Warm, slow breaths that come and go, as soothing as the tide that washes the shore to-and-fro.

It is ancestral, this rhythm. One I have been hearing ever since I was born—no, even before. It is a rhythm the soul remembers all too well but the body cannot recall.

Her soft, slow breaths. Calming, soothing.

They are no different than they were when my body was so much smaller than hers, so small and fragile that she could cradle me in one arm.  Even her heart, it beats the same rhythm in spite of the years, in spite of the tragedies that broke it and the losses that shaped it.

Her gentle, comforting breaths.

And yet, when I look at her, I can see that everything has changed. Because now, I look down to see her face, now she looks small. The hair that once was black is now grey, the skin that once was firm is now soft and delicately wrinkled. My body is so big now that it could cover hers like a blanket.

Before, she never was anything but herself. But now, she is tired. She is worn, her weary eyes telling the tales of Life. These eyes, they contain such untold depths. In them, I could see the joy, the pain, the sacrifices and the pride, even the hint of dreams yet to fully grow wings. I could see a life, a soul painted in eyes that have been looking at me since before I was even born.
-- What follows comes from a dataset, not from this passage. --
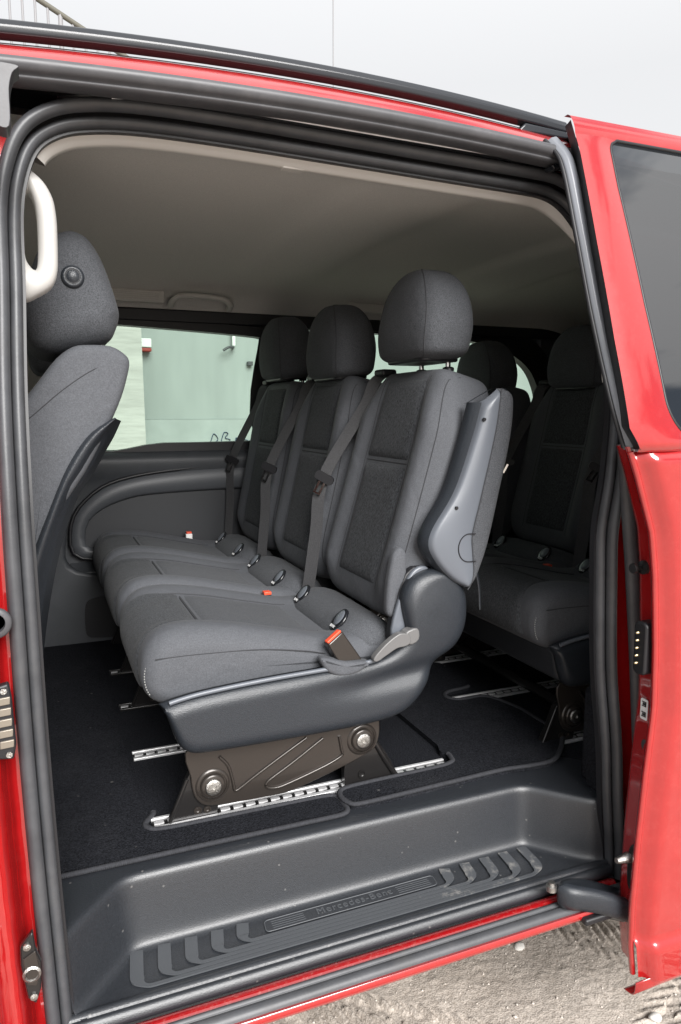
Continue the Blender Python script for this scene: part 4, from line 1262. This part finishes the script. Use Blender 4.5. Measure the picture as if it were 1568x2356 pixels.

She saw me, when no one else could.

And even now, she sees me in ways no one else can.

But I am scared of how the years are passing her by. Scared of how she grows smaller even though she stays the same, as though she were a flower that was slowly wilting, folding into itself before rejoining the earth.

But flowers are not eternal…Flowers—are not eternal.

Yet I choose to gaze at the flower, thinking it to be as beautiful in the glow of spring as it is in the cold of winter. I choose to gaze at the flower in both bloom and gloom.

I choose to look at her.

But now, I also want to see more. I want to see more of Life etched into the specks of her eyes. I want to see more wrinkles on her face, more grey hair on her head. I don’t like watching her get old, but if that is what she must do, then I will not look away.